Language documentation (was Re: Portability)

Mike Maxwell maxwell at umiacs.umd.edu
Tue Mar 30 01:35:52 UTC 2010


Just when you thought this thread was through...

Stefan Müller wrote:
> Well documented code and literary programming sounds very exciting 
> and suited for the more technically oriented linguists, but I think 
> in order to sell the stuff to `normal' linguists one should have 
> a book in addition to a properly documented grammar. In the book 
> one should separate things and present the ideas underlying the 
> code in a more standardized way.

Yes, we're hoping to get that done before the next millenium.  Thus far, 
we have two and a half book-length grammars, and the skeleton of a book 
describing the formal language for morphological description.

> Having something like this
> 
> lrule :=
>   *lrule*      &
>   [ morph #m,
>     LR   lr & [
>          LR_INFLECTED +
>          ],
>     CLE  bool,
>     ARGS < [
>            morph #m
>            ] >
>   ].
> ...
> in the book may frighten people. Instead I would use the standard 
> HPSG notation for the theory sections.

Agreed.  The way we're approaching that in morphology is to use a 
linguisticy (I'm a morphologist, I have a license to invent new words!) 
declarative representation language; it would be analogous to having an 
XML notation for HPSG.  We then have a translator program that converts 
a formal grammar written in this language into the programming language 
of a parsing engine (currently SFST).  The converter is analogous to a 
compiler.

What is missing thus far is a way to display the XML-based formal 
grammar as paradigm tables, phonological rules, etc.  So it's still as 
frightening as your rule above.  We do have plans to make pretty 
displays, it just keeps getting pushed to the bottom of our priority list.

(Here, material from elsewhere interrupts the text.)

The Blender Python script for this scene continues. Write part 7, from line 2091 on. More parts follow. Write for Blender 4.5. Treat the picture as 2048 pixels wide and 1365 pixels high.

> The technical part could be given in an appendix or even better: 
> The grammar could be distributed with the book and respective 
> test sentences on a live CD.

We believe that it is best to include the technical parts (i.e. the 
actual rules) in the locations of the grammar where those constructions 
are discussed, rather than in an appendix.  At the same time, no matter 
how pretty we make the technical parts, they're still frightening :-). 
Our current work-around is to tag the rules (and any related discussion) 
as being for a technical audience, and we decide at print time whether 
to display the technical sections. (By "print time", I mean when we 
convert the XML into PDF or HTML.)  And of course we would include 
everything on a CD (or just put it on a website).
-- 
    Mike Maxwell
    What good is a universe without somebody around to look at it?